Exercise. Find how many lines contain the word "part" and state that number alone.

Dataset excerpts.
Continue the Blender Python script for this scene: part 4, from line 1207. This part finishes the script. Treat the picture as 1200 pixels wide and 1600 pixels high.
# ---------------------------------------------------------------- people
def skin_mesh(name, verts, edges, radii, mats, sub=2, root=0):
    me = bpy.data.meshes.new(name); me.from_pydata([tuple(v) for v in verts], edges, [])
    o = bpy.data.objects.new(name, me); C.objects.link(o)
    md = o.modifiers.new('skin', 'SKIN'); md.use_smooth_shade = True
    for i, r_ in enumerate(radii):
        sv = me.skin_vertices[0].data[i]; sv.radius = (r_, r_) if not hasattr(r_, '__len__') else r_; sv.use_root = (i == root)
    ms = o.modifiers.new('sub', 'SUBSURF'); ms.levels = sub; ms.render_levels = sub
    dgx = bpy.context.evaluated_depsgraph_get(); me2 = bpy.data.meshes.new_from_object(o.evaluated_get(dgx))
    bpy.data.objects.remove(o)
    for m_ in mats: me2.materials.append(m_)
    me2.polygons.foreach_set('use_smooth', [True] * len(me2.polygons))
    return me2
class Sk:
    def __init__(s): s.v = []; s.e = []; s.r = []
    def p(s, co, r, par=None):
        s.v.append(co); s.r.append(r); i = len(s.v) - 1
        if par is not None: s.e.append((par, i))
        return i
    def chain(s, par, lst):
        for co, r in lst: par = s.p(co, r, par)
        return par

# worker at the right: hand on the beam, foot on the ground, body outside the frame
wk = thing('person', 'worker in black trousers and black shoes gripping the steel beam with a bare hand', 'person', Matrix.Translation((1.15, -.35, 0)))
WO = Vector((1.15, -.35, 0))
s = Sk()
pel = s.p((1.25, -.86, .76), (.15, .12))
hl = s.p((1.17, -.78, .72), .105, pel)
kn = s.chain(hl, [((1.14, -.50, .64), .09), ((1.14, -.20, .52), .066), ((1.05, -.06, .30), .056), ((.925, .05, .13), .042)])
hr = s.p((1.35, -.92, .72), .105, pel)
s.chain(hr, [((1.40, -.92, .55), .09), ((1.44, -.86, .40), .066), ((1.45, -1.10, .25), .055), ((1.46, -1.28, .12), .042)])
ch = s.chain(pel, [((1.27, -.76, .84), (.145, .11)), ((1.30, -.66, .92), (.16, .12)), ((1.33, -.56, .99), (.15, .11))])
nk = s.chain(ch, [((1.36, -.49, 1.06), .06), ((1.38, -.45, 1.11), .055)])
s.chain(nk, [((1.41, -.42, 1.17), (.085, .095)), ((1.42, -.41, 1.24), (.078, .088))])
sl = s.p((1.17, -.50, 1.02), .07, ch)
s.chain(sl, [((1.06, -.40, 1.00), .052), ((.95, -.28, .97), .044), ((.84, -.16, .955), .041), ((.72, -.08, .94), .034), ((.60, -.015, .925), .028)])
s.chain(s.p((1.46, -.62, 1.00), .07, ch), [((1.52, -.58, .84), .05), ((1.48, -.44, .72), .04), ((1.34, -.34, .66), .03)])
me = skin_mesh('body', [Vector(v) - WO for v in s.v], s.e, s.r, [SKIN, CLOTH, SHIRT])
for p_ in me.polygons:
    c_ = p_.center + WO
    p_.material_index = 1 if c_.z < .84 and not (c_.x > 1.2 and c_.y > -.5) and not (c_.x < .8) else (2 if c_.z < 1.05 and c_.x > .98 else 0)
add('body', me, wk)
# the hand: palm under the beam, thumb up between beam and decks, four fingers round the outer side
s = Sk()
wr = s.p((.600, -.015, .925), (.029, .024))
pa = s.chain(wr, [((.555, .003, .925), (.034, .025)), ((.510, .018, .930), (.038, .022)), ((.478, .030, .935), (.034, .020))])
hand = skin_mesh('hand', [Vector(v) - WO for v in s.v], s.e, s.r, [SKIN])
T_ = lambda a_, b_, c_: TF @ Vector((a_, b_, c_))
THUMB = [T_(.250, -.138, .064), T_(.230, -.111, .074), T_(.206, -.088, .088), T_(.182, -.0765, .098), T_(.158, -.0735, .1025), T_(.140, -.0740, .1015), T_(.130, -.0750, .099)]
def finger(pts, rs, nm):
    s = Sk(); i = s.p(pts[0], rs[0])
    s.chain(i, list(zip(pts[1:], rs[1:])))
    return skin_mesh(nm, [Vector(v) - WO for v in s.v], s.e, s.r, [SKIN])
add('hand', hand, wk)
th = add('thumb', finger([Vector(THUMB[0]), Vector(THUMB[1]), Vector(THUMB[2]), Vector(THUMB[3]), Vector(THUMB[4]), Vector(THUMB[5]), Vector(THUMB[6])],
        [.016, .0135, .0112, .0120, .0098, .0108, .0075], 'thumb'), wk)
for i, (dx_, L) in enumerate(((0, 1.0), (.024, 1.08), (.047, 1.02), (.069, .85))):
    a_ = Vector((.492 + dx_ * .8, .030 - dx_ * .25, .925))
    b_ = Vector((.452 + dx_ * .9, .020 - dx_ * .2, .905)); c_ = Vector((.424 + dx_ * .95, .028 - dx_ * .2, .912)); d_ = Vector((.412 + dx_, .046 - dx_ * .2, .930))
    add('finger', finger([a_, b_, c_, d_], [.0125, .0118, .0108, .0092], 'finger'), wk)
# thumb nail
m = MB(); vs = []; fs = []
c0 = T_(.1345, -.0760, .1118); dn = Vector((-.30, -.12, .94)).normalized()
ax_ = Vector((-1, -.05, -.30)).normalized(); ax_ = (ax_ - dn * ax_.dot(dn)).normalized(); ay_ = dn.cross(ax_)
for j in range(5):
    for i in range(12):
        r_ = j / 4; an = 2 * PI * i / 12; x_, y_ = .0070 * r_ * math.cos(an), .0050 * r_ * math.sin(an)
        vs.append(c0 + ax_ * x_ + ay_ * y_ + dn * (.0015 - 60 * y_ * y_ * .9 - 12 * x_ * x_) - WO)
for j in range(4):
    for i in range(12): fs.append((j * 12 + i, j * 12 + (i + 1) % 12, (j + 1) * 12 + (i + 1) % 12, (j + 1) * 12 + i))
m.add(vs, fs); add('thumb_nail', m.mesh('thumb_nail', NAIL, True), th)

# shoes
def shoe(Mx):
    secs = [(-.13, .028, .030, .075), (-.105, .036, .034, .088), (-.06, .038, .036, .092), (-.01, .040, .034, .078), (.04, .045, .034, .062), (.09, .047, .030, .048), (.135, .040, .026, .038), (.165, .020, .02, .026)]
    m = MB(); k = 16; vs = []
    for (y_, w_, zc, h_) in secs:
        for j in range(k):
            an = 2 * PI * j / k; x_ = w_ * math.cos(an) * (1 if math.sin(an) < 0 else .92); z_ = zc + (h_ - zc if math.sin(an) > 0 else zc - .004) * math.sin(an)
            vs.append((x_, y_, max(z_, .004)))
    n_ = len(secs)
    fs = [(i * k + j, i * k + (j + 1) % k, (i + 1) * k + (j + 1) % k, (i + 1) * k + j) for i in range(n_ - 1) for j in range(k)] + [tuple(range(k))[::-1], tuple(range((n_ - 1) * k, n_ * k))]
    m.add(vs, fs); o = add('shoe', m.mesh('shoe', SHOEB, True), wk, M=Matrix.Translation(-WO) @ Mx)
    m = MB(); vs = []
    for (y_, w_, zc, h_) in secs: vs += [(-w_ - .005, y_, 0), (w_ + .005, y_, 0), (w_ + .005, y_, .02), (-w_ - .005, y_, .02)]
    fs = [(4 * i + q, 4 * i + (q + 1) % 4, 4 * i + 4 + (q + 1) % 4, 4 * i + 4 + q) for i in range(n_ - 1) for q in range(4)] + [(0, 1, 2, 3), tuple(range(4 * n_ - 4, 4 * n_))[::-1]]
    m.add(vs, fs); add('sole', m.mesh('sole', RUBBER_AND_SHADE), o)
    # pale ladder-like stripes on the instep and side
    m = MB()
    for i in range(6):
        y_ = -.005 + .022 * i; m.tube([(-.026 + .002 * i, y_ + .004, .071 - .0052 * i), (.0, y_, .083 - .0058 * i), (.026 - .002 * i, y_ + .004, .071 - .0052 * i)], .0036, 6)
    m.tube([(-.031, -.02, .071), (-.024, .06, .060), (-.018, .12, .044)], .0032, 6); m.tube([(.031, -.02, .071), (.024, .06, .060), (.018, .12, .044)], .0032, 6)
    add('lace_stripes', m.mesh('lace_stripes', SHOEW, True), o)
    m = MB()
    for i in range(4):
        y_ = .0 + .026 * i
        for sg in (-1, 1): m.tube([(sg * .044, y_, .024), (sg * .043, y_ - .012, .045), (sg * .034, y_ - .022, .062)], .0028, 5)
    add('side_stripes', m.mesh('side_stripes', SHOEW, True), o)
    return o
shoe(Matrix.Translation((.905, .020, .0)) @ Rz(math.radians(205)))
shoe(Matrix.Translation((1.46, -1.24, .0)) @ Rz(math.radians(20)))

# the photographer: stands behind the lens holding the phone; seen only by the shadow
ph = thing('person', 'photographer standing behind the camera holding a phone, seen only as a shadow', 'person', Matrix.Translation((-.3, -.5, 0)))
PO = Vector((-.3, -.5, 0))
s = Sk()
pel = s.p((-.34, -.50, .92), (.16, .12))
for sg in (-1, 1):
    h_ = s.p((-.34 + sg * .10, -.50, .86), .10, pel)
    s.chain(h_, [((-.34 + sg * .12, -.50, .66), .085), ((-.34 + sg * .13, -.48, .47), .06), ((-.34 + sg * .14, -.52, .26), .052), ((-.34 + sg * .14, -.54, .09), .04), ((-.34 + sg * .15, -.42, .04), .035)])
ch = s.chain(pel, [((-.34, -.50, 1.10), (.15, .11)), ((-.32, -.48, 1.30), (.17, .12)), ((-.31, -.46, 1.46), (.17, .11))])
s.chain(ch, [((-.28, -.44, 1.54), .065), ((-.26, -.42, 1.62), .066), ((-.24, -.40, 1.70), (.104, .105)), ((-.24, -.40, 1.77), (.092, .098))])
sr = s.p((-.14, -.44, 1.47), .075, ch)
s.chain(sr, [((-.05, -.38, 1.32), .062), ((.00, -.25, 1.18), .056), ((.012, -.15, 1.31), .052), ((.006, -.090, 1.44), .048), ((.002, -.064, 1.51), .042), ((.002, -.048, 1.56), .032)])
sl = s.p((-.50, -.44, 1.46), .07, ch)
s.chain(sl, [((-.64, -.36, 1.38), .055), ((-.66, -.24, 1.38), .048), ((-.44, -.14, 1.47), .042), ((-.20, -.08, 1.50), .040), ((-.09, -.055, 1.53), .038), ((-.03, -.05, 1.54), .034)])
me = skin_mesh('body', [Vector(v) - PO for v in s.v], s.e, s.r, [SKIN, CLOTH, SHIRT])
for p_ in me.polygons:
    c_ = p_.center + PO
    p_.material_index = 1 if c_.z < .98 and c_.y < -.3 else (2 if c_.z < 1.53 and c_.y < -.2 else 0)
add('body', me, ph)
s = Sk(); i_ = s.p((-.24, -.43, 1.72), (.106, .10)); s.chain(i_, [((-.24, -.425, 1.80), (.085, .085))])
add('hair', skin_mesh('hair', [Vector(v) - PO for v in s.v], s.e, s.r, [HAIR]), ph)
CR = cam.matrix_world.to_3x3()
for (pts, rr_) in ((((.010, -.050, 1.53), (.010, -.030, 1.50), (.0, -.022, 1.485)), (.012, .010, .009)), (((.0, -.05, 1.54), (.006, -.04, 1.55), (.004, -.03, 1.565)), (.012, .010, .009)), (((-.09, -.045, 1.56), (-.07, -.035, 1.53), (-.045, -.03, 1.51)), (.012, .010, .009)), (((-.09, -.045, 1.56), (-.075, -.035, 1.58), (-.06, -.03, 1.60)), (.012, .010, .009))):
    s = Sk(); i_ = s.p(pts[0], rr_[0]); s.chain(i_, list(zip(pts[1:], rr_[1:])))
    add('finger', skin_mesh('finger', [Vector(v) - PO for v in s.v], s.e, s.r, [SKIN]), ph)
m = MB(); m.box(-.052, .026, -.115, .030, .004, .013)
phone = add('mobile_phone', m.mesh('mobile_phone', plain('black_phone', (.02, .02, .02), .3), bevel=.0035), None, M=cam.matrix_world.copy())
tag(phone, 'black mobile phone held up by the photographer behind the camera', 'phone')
...
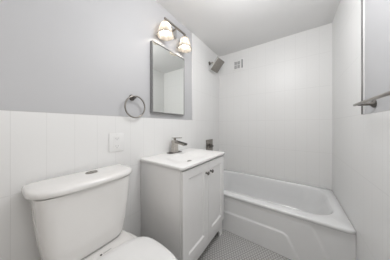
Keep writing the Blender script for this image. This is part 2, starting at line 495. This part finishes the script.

The solution. 2